**Provided information**
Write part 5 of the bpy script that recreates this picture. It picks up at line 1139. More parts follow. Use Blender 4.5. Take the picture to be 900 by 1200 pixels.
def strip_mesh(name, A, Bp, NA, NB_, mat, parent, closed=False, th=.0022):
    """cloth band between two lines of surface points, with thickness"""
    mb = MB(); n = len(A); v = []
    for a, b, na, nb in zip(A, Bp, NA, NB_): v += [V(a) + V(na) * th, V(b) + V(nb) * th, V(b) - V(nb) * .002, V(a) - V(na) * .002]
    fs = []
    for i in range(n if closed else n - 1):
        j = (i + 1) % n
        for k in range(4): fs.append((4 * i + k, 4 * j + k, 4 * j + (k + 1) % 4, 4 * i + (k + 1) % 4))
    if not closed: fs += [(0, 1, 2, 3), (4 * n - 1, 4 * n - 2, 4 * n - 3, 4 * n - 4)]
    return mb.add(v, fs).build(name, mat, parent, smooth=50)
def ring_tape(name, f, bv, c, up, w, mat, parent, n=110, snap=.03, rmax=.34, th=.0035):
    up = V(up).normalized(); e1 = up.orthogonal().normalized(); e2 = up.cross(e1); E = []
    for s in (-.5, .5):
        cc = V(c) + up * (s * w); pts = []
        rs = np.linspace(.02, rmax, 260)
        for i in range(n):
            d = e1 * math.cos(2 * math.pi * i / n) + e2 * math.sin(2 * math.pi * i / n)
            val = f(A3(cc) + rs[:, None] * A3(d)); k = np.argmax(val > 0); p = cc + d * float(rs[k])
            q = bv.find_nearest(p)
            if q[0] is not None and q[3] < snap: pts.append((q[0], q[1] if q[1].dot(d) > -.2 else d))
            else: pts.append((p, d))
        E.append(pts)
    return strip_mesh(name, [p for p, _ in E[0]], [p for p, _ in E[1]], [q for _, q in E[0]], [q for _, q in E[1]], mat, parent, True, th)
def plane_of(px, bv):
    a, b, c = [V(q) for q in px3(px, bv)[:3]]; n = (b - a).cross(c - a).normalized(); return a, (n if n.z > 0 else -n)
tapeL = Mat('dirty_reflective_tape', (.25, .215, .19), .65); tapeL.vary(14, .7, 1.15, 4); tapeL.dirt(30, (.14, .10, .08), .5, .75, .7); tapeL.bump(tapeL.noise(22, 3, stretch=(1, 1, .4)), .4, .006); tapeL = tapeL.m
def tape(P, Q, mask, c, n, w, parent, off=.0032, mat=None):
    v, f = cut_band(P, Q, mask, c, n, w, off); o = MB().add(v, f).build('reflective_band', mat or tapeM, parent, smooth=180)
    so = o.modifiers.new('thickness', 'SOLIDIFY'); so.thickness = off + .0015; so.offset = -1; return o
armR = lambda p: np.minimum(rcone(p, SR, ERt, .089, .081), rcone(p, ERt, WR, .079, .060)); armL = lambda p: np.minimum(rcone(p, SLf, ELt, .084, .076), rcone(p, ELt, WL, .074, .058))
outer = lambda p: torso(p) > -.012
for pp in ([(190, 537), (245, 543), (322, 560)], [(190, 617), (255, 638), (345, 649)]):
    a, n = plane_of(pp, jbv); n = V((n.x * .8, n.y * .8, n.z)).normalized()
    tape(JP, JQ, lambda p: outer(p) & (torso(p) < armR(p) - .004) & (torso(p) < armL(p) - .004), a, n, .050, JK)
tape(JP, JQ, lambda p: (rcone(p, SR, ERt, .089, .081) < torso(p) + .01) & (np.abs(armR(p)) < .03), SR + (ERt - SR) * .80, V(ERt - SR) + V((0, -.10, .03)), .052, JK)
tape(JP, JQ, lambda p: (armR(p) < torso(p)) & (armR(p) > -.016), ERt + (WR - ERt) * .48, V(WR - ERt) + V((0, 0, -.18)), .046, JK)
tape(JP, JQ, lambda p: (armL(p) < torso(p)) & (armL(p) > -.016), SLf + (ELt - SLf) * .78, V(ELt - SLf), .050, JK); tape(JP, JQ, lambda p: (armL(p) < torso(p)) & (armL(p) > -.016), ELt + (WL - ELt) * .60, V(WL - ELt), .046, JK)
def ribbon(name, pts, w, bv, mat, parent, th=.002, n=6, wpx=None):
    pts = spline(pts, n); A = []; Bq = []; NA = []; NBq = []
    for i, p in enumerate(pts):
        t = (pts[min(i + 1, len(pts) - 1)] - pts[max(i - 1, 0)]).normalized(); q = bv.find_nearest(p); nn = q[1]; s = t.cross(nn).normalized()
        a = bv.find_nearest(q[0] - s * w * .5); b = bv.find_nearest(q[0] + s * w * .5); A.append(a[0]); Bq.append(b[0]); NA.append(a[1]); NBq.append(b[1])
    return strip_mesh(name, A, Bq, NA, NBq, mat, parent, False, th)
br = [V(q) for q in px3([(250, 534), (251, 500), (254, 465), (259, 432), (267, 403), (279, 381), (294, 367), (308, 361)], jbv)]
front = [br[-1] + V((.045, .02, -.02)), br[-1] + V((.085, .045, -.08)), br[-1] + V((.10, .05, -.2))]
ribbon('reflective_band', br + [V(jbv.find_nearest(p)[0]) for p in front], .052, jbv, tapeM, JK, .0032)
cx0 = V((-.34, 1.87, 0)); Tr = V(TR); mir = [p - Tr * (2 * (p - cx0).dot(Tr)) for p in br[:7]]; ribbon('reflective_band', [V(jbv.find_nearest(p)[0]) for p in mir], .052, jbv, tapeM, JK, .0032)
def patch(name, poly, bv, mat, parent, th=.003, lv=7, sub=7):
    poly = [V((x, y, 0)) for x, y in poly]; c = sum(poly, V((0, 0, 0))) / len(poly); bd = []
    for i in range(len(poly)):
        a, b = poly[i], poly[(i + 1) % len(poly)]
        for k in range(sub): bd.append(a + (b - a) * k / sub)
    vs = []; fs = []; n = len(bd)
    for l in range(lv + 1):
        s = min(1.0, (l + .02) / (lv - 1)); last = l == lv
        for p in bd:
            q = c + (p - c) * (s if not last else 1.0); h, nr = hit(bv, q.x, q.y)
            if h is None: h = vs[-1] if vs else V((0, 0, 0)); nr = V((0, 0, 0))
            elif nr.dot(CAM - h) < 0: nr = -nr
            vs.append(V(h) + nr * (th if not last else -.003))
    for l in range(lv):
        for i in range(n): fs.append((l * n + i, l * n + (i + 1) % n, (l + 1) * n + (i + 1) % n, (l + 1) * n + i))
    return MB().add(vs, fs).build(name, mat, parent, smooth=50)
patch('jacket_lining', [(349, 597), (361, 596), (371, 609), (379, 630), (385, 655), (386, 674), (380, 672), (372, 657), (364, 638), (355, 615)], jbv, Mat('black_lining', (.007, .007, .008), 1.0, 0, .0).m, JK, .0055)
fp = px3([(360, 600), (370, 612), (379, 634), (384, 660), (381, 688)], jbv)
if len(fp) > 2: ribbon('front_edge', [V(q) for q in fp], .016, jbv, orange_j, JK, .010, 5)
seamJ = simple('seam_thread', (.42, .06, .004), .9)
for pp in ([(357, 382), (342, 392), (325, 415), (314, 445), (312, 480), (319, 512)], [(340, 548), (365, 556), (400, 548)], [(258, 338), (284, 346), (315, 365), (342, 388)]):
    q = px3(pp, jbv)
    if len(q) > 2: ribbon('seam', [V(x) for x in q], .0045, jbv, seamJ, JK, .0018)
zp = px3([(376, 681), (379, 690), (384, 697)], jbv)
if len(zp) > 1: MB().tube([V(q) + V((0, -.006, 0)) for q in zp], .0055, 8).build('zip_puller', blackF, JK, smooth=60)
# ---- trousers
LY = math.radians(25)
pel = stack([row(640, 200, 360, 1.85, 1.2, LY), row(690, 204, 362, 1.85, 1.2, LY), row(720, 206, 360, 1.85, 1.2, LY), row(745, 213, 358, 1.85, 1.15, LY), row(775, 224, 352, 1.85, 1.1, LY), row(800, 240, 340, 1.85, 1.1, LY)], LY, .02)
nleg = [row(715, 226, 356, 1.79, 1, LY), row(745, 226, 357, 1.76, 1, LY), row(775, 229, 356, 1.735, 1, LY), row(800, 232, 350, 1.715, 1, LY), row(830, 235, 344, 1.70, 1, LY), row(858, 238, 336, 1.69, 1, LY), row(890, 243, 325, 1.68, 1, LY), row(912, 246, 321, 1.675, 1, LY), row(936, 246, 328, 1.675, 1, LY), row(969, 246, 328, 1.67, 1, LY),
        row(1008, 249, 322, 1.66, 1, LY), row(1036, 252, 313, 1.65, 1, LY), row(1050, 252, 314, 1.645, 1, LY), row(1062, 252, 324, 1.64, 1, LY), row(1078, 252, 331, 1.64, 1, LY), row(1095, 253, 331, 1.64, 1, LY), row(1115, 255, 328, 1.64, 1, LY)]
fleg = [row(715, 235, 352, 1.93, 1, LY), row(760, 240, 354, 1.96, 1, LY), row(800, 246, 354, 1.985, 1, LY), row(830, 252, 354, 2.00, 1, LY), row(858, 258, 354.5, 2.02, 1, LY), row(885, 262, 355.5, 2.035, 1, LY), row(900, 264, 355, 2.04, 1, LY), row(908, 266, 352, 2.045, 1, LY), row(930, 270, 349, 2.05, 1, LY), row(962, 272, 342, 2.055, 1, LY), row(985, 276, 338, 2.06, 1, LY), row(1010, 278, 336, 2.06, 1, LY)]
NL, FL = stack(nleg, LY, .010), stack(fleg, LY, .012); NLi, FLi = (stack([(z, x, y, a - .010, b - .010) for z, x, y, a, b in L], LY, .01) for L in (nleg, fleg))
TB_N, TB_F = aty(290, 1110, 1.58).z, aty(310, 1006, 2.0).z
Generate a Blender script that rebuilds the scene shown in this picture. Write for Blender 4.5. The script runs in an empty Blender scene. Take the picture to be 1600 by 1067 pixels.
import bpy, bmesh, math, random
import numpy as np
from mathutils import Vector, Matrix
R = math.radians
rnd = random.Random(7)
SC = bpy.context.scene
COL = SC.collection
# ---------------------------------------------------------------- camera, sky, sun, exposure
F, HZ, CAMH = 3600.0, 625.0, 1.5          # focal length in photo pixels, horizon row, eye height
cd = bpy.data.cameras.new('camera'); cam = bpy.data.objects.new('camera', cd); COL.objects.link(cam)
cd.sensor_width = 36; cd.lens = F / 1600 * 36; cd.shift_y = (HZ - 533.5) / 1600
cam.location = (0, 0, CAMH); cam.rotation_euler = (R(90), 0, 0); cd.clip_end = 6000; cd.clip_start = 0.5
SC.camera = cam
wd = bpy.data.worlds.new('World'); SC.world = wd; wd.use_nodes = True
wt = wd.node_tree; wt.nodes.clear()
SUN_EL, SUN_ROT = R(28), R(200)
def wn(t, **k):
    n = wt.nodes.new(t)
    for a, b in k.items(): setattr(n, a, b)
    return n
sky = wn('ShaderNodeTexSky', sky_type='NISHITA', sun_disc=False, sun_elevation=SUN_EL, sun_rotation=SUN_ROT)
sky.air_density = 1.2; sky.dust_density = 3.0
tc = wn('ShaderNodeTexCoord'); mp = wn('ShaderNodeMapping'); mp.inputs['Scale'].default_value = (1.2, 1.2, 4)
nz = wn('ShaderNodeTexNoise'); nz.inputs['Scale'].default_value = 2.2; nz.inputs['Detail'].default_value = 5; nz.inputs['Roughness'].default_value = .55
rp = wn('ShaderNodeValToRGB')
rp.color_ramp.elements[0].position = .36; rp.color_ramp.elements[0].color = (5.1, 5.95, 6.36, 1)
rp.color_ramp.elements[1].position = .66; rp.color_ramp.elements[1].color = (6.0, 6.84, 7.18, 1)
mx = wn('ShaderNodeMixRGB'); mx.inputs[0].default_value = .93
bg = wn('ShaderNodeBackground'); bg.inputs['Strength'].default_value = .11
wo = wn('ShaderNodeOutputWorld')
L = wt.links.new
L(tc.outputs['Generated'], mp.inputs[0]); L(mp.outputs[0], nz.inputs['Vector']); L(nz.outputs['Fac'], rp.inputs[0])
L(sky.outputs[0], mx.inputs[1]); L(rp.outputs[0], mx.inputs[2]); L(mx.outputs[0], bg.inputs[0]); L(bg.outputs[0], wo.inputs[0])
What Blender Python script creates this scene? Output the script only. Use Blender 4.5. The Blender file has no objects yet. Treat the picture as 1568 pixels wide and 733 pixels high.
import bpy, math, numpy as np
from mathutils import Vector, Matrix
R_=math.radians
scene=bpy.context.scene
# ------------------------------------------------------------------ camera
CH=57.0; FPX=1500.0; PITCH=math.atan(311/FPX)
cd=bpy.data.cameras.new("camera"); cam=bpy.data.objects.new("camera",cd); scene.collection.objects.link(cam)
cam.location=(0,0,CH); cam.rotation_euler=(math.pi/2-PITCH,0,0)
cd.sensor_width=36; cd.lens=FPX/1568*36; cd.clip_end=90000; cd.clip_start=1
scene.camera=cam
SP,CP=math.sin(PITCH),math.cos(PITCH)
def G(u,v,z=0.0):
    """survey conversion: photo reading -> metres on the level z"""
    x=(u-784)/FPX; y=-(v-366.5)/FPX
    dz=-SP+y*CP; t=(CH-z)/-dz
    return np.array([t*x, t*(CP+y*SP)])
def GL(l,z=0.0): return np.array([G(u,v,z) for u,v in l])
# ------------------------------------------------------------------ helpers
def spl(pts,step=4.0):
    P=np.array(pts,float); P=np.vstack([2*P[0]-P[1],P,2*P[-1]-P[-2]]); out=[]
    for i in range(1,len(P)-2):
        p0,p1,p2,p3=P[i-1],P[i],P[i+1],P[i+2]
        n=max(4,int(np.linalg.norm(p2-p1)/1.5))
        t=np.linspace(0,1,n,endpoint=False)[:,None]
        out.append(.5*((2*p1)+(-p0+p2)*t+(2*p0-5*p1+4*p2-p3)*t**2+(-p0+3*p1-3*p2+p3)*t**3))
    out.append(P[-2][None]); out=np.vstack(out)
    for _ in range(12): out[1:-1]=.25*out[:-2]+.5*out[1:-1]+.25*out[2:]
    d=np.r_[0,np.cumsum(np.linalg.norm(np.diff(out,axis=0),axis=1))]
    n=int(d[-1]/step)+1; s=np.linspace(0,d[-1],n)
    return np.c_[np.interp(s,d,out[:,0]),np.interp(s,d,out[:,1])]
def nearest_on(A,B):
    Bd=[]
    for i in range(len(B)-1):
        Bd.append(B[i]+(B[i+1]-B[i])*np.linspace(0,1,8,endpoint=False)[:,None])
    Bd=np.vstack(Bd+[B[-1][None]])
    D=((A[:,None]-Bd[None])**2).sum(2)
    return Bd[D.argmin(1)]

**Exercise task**
Begin at the line containing "Generate a Blender", end at the line containing "L(sky.outputs[0], mx.inputs[1]); L(rp.outputs[0], mx.inputs[2]);", and reproduce every line in that range exactly, both ends included.

**Written reply**
Generate a Blender script that rebuilds the scene shown in this picture. Write for Blender 4.5. The script runs in an empty Blender scene. Take the picture to be 1600 by 1067 pixels.
import bpy, bmesh, math, random
import numpy as np
from mathutils import Vector, Matrix
R = math.radians
rnd = random.Random(7)
SC = bpy.context.scene
COL = SC.collection
# ---------------------------------------------------------------- camera, sky, sun, exposure
F, HZ, CAMH = 3600.0, 625.0, 1.5          # focal length in photo pixels, horizon row, eye height
cd = bpy.data.cameras.new('camera'); cam = bpy.data.objects.new('camera', cd); COL.objects.link(cam)
cd.sensor_width = 36; cd.lens = F / 1600 * 36; cd.shift_y = (HZ - 533.5) / 1600
cam.location = (0, 0, CAMH); cam.rotation_euler = (R(90), 0, 0); cd.clip_end = 6000; cd.clip_start = 0.5
SC.camera = cam
wd = bpy.data.worlds.new('World'); SC.world = wd; wd.use_nodes = True
wt = wd.node_tree; wt.nodes.clear()
SUN_EL, SUN_ROT = R(28), R(200)
def wn(t, **k):
    n = wt.nodes.new(t)
    for a, b in k.items(): setattr(n, a, b)
    return n
sky = wn('ShaderNodeTexSky', sky_type='NISHITA', sun_disc=False, sun_elevation=SUN_EL, sun_rotation=SUN_ROT)
sky.air_density = 1.2; sky.dust_density = 3.0
tc = wn('ShaderNodeTexCoord'); mp = wn('ShaderNodeMapping'); mp.inputs['Scale'].default_value = (1.2, 1.2, 4)
nz = wn('ShaderNodeTexNoise'); nz.inputs['Scale'].default_value = 2.2; nz.inputs['Detail'].default_value = 5; nz.inputs['Roughness'].default_value = .55
rp = wn('ShaderNodeValToRGB')
rp.color_ramp.elements[0].position = .36; rp.color_ramp.elements[0].color = (5.1, 5.95, 6.36, 1)
rp.color_ramp.elements[1].position = .66; rp.color_ramp.elements[1].color = (6.0, 6.84, 7.18, 1)
mx = wn('ShaderNodeMixRGB'); mx.inputs[0].default_value = .93
bg = wn('ShaderNodeBackground'); bg.inputs['Strength'].default_value = .11
wo = wn('ShaderNodeOutputWorld')
L = wt.links.new
L(tc.outputs['Generated'], mp.inputs[0]); L(mp.outputs[0], nz.inputs['Vector']); L(nz.outputs['Fac'], rp.inputs[0])
L(sky.outputs[0], mx.inputs[1]); L(rp.outputs[0], mx.inputs[2]); L(mx.outputs[0], bg.inputs[0]); L(bg.outputs[0], wo.inputs[0])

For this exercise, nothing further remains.